THE U.S. Department of Defense has acknowledged that Guam is not ready to accommodate the 8,000 Marines who will be relocated from Okinawa, but Tokyo is not inclined to put off the transfer plan beyond 2014.

“I have not confirmed that debate. We think we want to go ahead firmly as promised,” the AFP quoted Japan's Chief Cabinet Secretary Yoshito Sengoku as saying.

The defense department has given up on its goal to complete the Marines’ relocation by 2014, recognizing the scarcity of infrastructure on Guam that would inhibit the island’s ability to accommodate a population surge.

According to the AFP report, assistant secretary of the Navy Jackalyne Pfannenstiel informed Congress on Tuesday of a possible delay in the relocation plan.

The final environmental impact statement released this week discusses the defense department’s plan to use “adaptive program management techniques” which will adjust the pace of military construction and calculate the flow of Marines’ movement to stay within the limitations of Guam’s infrastructure.

According to the final impact statement’s summary handout, the use of force flow reduction as a mitigation measure “will slow the arrival of Marine Corps forces until requisite facilities are built.”

The U.S. Navy has also deferred action on the berthing site for a transient nuclear-powered aircraft carrier in Apra Harbor pending survey on marine resources in Polaris Point, one of the two alternative site locations.

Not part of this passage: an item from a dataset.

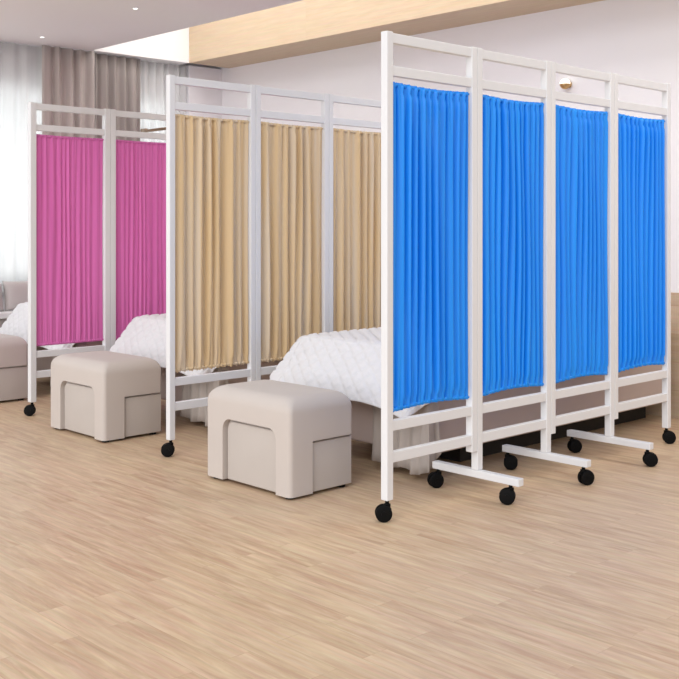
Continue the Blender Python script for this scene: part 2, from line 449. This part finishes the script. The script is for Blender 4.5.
def make_stool(loc, label):
    root = empty('upholstered_footstool', loc, label, 'footstool', 'footstools standing at the feet of the beds')
    bm = bmesh.new(); round_body(bm, (0, 0, 0.012), (SW, SD, SH), 0.062, 0.022)
    body = link('body', bm, 'stool', root)
    bm = bmesh.new(); arch_prism(bm, 0.086, 0.436, -0.1, 0.274, 0.048, -0.1, 0.030); c1 = link('c', bm, 'stool', root)
    bm = bmesh.new(); box(bm, (0.122, -0.1, -0.1), (SW+0.1, 0.025, 0.222)); c2 = link('c', bm, 'stool', root)
    boolean_cut(body, [c1, c2])
    bm = bmesh.new(); bm.from_mesh(body.data)
    for e in bm.edges:
        if len(e.link_faces) == 2 and e.calc_face_angle(0) > math.radians(40): e.smooth = False
    for f in bm.faces: f.smooth = True
    bm.to_mesh(body.data); bm.free()
    bm = bmesh.new(); arch_prism(bm, 0.095, 0.425, 0.013, 0.262, 0.038, 0.017, 0.0315)
    es = [e for e in bm.edges if all(abs(v.co.x-0.017) < 1e-5 for v in e.verts)]
    bmesh.ops.bevel(bm, geom=es, offset=0.006, segments=3, affect='EDGES', profile=0.5)
    p = link('front_panel', bm, 'stool_panel', root); flat_shade_auto(p, 50)
    bm = bmesh.new(); vs = box(bm, (0.130, 0.010, 0.013), (SW-0.001, 0.0265, 0.213))
    es = [e for e in bm.edges if all(abs(v.co.y-0.010) < 1e-5 for v in e.verts)]
    bmesh.ops.bevel(bm, geom=es, offset=0.005, segments=3, affect='EDGES', profile=0.5)
    p = link('side_panel', bm, 'stool_panel', root); flat_shade_auto(p, 50)
    for x in (0.035, SW-0.035):
        for y in (0.04, SD-0.04):
            bm = bmesh.new(); cyl(bm, (x, y, 0.0065), 0.018, 0.013, seg=20); link('foot', bm, 'black', root)
    return root
BX, BY, STEP = 2.708, 3.129, 1.486
stool = make_stool((BX-0.010, BY-0.008, 0), 'greige upholstered footstool nearest the viewer, left of the blue screen')
s2 = copy_tree(stool); s2.location = (BX+0.040, BY-0.012+STEP, 0); s2['label'] = 'greige upholstered footstool between the pink and beige screens'
s3 = copy_tree(stool); s3.location = (BX+0.045, BY-0.01+2*STEP, 0); s3['label'] = 'greige upholstered footstool at the left edge, left of the pink screen'

# ------------------------------------------------------------------ beds
BL = 2.05; BW = 0.835; TOPZ = 0.555
def make_bed(loc, label):
    root = empty('treatment_bed', loc, label, 'bed', 'single beds with their heads to the wall')
    boxobj('base', (0.0, 0.0, 0.105), (BL, BW, 0.36), 'bed', root, 0.012, 3)
    boxobj('plinth', (0.38, 0.14, 0.0), (BL-0.03, BW-0.10, 0.106), 'plinth', root)
    boxobj('mattress', (0.012, 0.010, 0.36), (BL, BW-0.010, TOPZ-0.012), 'mattress', root, 0.03, 4, True)
    # valance hanging at the foot-end near corner: foot side then a short return along the long side
    bm = bmesh.new(); path = []
    def add(p, q, n):
        for i in range(n): path.append((p[0]+(q[0]-p[0])*i/n, p[1]+(q[1]-p[1])*i/n))
    add((-0.006, 0.31), (-0.006, 0.0), 50); add((-0.006, 0.0), (0.004, -0.006), 6); add((0.004, -0.006), (0.050, -0.008), 9)
    n = len(path); g = []
    for j in range(9):
        t = j/8.0; row = []
        for i, (x, y) in enumerate(path):
            s = i/n; corner = math.exp(-((i-53)/12.0)**2)
            fold = (0.010+0.010*t)*math.sin(i*0.50)+0.006*t*math.sin(i*0.23+1)
            zb = 0.028 + 0.020*max(0, math.sin(i*0.25+0.8)) + (0.10*max(0, (s-0.80)/0.2)**1.5)
            nx_, ny_ = (-1, 0) if i < 50 else ((0, -1) if i > 56 else (-0.7, -0.7))
            off = 0.012 + fold*t + (0.05 if i < 50 else 0.015)*t*corner
            row.append(bm.verts.new((x+nx_*off, y+ny_*off, 0.355+(zb-0.355)*t)))
        g.append(row)
    for j in range(8):
        for i in range(n-1): bm.faces.new((g[j][i], g[j+1][i], g[j+1][i+1], g[j][i+1]))
    o = link('valance', bm, 'valance', root, True); md = o.modifiers.new('cloth', 'SOLIDIFY'); md.thickness = 0.003
    return root

def make_quilt(loc, label):
    bm = bmesh.new()
    H, hf, hn = TOPZ, 0.27, 0.17       # foot and side overhang
    LQ = 1.75
    cell = 0.0075
    nu = int((LQ+hf)/cell); nv = int((BW+2*hn)/cell); g = []
    def P(u_, v_):
        # u_ from -hf (foot hem) to LQ ; v_ from -hn to BW+hn
        r = 0.035
        a = max(0.0, r-u_); b = (r-v_) if v_ < r else ((v_-(BW-r)) if v_ > BW-r else 0.0); sg = -1 if v_ < r else 1
        b = max(0.0, b)
        d = math.hypot(a, b)
        if a > 0 and b > 0 and sg < 0:
            A_, B_ = hf+r, hn+r
            d *= max(a/A_, b/B_)/math.hypot(a/A_, b/B_)
        bx = max(u_, r); by = min(max(v_, r), BW-r)
        if d < 1e-6: return Vector((u_, v_, H)), Vector((0, 0, 1)), 0, d
        hh = math.hypot(a, b); dx, dy = -a/hh, sg*b/hh
        # profile: rounded edge then slanted fall
        foot = (a/math.hypot(a, b))**2
        slope = 0.62*foot+0.25*(1-foot)     # outward run per fall
        L = r*1.35
        if d < L:
            th = d/L*(PI/2-math.atan(slope)); out_ = r*math.sin(th)*1.1; dz = r*(1-math.cos(th))*1.1
        else:
            th = PI/2-math.atan(slope); out_ = r*math.sin(th)*1.1; dz = r*(1-math.cos(th))*1.1
            q = d-L; k = math.sqrt(1+slope*slope); flare = q*slope/k
            out_ += flare; dz += q/k
        ang = math.atan2(a, b+1e-9)
        cor = math.sin(2*ang)**2 if (a > 0 and b > 0) else 0.0
        out_ += cor*0.050*min(1, d/0.25)*math.sin(ang*9+1.1) + 0.010*cor*min(1, d/.2)
        if cor == 0 or True:
            wv = 0.007*min(1, max(0, d-0.06)/0.15)
            out_ += wv*math.sin(v_*19+1.7)*(foot) + wv*math.sin(u_*17)*(1-foot)
        dz -= cor*0.02*min(1, d/0.3)
        dz += foot*0.045*max(0.0, 1-max(0.0, v_)/0.28)**1.3*min(1, d/0.25)
        return Vector((bx+dx*out_, by+dy*out_, H-dz)), Vector((dx, dy, 0.4)).normalized(), cor, d
    rows = []
    rndn = random.Random(4)
    for i in range(nu+1):
        u_ = -hf+(LQ+hf)*i/nu; row = []
        for j in range(nv+1):
            v_ = -hn+(BW+2*hn)*j/nv
            p, nrm, cor, d = P(u_, v_)
            # diamond quilting
            c_ = 0.068
            q1 = ((u_+v_*0.8)/c_) % 1.0; q2 = ((u_-v_*0.8)/c_) % 1.0
            e = min(abs(math.sin(PI*q1)), abs(math.sin(PI*q2)))
            puff = 0.0110*(1-math.exp(-e*4.0))
            hem = min(u_+hf, v_+hn, BW+hn-v_)
            if hem < 0.014: puff = 0.0045
            row.append(bm.verts.new(p+nrm*puff))
        rows.append(row)
    for i in range(nu):
        for j in range(nv): bm.faces.new((rows[i][j], rows[i][j+1], rows[i+1][j+1], rows[i+1][j]))
    bmesh.ops.recalc_face_normals(bm, faces=bm.faces)
    if bm.faces[0].normal.z < 0 and False: pass
    o = link('quilt', bm, 'quilt', None, True); o.location = loc
    md = o.modifiers.new('cloth', 'SOLIDIFY'); md.thickness = 0.005; md.offset = -1
    tag(o, label, 'quilt', 'white quilts on the beds')
    return o
bx, by = 3.345, 2.970
bed = make_bed((bx, by, 0), 'upholstered bed on a black plinth, behind the blue screen')
quilt = make_quilt((bx, by, 0.004), 'white diamond quilt on the bed behind the blue screen')
for k, (nm) in ((1, 'the beige screen'), (2, 'the pink screen')):
    b2 = copy_tree(bed); b2.location = (bx+0.012*k, by+STEP*k, 0); b2['label'] = 'upholstered bed on a black plinth, behind '+nm
    q2 = copy_tree(quilt); q2.location = (bx+0.012*k, by+STEP*k, 0.004); q2['label'] = 'white diamond quilt on the bed behind '+nm

# ------------------------------------------------------------------ window seat with cushions
ws = empty('window_seat', (2.2, 6.965, 0), 'grey window seat with a white edge below the sheer curtain', 'bench')
boxobj('seat_base', (0, 0.005, 0.0), (1.50, 0.19, 0.44), 'bench', ws, 0.005)
boxobj('seat_top', (-0.01, -0.012, 0.44), (1.51, 0.19, 0.485), 'bench_top', ws, 0.006)
def cushion(name, w_, h_, d_, loc, rot, label, group):
    bm = bmesh.new(); n = 22; top = []; bot = []
    for side, arr in ((1, top), (-1, bot)):
        for i in range(n+1):
            row = []
            for j in range(n+1):
                a = i/n*2-1; b = j/n*2-1
                puff = (max(0, (1-a**4))*max(0, (1-b**4)))**0.5
                x = a*w_/2*(1-0.05*(1-b*b)*abs(a)**3*1.0); z = b*h_/2*(1-0.05*(1-a*a)*abs(b)**3)
                row.append((x, side*d_/2*puff, z+h_/2))
            arr.append(row)
    vt = [[bm.verts.new(p) for p in r] for r in top]
    vb = [[vt[i][j] if i in (0, n) or j in (0, n) else bm.verts.new(bot[i][j]) for j in range(n+1)] for i in range(n+1)]
    for i in range(n):
        for j in range(n):
            bm.faces.new((vt[i][j], vt[i+1][j], vt[i+1][j+1], vt[i][j+1]))
            bm.faces.new((vb[i][j], vb[i][j+1], vb[i+1][j+1], vb[i+1][j]))
    bmesh.ops.recalc_face_normals(bm, faces=bm.faces)
    o = link(name, bm, 'cushion', None, True); o.location = loc; o.rotation_euler = rot
    tag(o, label, 'cushion', group); return o
cushion('cushion', 0.30, 0.215, 0.10, (3.56, 7.055, 0.487), (math.radians(-10), 0, 0), 'large plain warm grey cushion on the window seat, the right one', 'cushions on the window seat')
cushion('cushion', 0.26, 0.20, 0.09, (3.27, 7.045, 0.487), (math.radians(-10), 0, 0), 'smaller grey cushion on the window seat, at the left edge', 'cushions on the window seat')

# ------------------------------------------------------------------ lamps
wl = empty('wall_lamp', (WX, 0, 0), 'small round gold wall lamp with a white upper half, seen through the blue screen frame', 'lamp')
z = 1.965
# pixel (565,85) on the wall
wl.location = (WX, 5.47*math.tan(0) , z)
cxz = (569-339.5)/1045.0; dep = WX/(0.7246*cxz+0.6892); wl.location.y = -cxz*dep*0.6893+dep*0.7246
bm = bmesh.new(); cyl(bm, (-0.006, 0, 0), 0.022, 0.012, 'X', 28, bevel=0.002); p = link('back_plate', bm, 'brass', wl); flat_shade_auto(p)
def half_ball(sgn, mat, name):
    bm = bmesh.new(); bmesh.ops.create_uvsphere(bm, u_segments=28, v_segments=16, radius=0.033)
    bmesh.ops.bisect_plane(bm, geom=bm.verts[:]+bm.edges[:]+bm.faces[:], plane_co=(0, 0, sgn*0.001), plane_no=(0, 0, -sgn), clear_outer=True)
    bmesh.ops.holes_fill(bm, edges=[e for e in bm.edges if len(e.link_faces) == 1])
    for v in bm.verts: v.co.x -= 0.043
    o = link(name, bm, mat, wl); flat_shade_auto(o)
half_ball(1, 'lamp', 'glass_dome'); half_ball(-1, 'brass', 'lamp_cup')

for k, (x, y) in enumerate(((3.60, 6.86), (3.55, 5.57))):
    d = empty('downlight', (x, y, HC), ['small recessed ceiling downlight nearest the window', 'small recessed ceiling downlight farther from the window, above the pink screen'][k], 'ceiling light', 'recessed downlights')
    bm = bmesh.new(); cyl(bm, (0, 0, -0.002), 0.018, 0.004, seg=24); link('trim_ring', bm, 'metal', d)
    bm = bmesh.new(); cyl(bm, (0, 0, -0.005), 0.014, 0.003, seg=20); link('lens', bm, 'spot', d)
# cove strip lying on the slab edge inside the slot
boxobj('cove_strip', (4.05, 3.65, HC+0.10), (4.11, WY-0.25, HC+0.125), 'led')
tag(bpy.data.objects['cove_strip'], 'long light strip hidden in the ceiling slot opposite the wooden bulkhead', 'light strip')

def area(name, loc, rot, sx, sy, power, col=(1, 1, 1)):
    l = bpy.data.lights.new(name, 'AREA'); l.shape = 'RECTANGLE'; l.size = sx; l.size_y = sy; l.energy = power; l.color = col
    o = bpy.data.objects.new(name, l); COL.objects.link(o); o.location = loc; o.rotation_euler = rot; return o
area('slot_light', (4.68, 3.0, 3.08), (0, 0, 0), 0.7, 8.0, 48, (1, 0.99, 0.97))
area('window_daylight', (2.9, WY+0.35, 1.4), (-PI/2, 0, 0), 4.0, 1.5, 34, (1, 1, 1))
s = bpy.data.lights.new('daylight', 'SUN'); s.energy = 1.05; s.angle = math.radians(38); s.color = (1, 0.99, 0.98)
so = bpy.data.objects.new('daylight', s); COL.objects.link(so)
so.rotation_euler = Vector((0.85, 0.38, -0.62)).to_track_quat('-Z', 'Y').to_euler()

area('left_fill_light', (-3.4, 3.4, 0.95), (0, -PI/2, 0), 1.6, 6.0, 100, (0.97, 0.985, 1))  # added fill lamp out of view at camera left, brightens wall and ceiling
wd = bpy.data.worlds.new('World'); scene.world = wd; wd.use_nodes = True
bg = wd.node_tree.nodes['Background']; bg.inputs[0].default_value = (0.975, 0.98, 1.0, 1); bg.inputs[1].default_value = 0.74

# ------------------------------------------------------------------ camera
cam = bpy.data.cameras.new('Camera'); co = bpy.data.objects.new('Camera', cam); COL.objects.link(co)
cam.sensor_width = 36; cam.sensor_fit = 'HORIZONTAL'; cam.lens = 36*1045/679
cam.shift_y = -(339.5-228)/679
co.location = (0, 0, 1.08); co.rotation_euler = (PI/2, 0, math.atan2(0.7246, 0.6892)-PI/2)
cam.clip_start = 0.05
scene.camera = co
scene.view_settings.view_transform = 'Standard'; scene.view_settings.look = 'None'
scene.view_settings.gamma = 1; scene.view_settings.use_curve_mapping = False
scene.view_settings.exposure = 0.24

Federal officials who visited Guam last week said the defense department had adjusted the population growth projection from 80,000 to 41,000 to reflect a “more realistic figure” during the military buildup peak in 2014.

A review of the final impact statement, however, revealed that the original population projection has not changed. 

The Marines’ transfer plan is a component of the 2006 agreement between Tokyo and Washington aimed at reducing the heavy U.S. military presence on Okinawa.

The base issue has angered islanders as the center-left Democratic Party of Japan pledged to move it outside Okinawa when it came to power last year, but later reneged on the promise.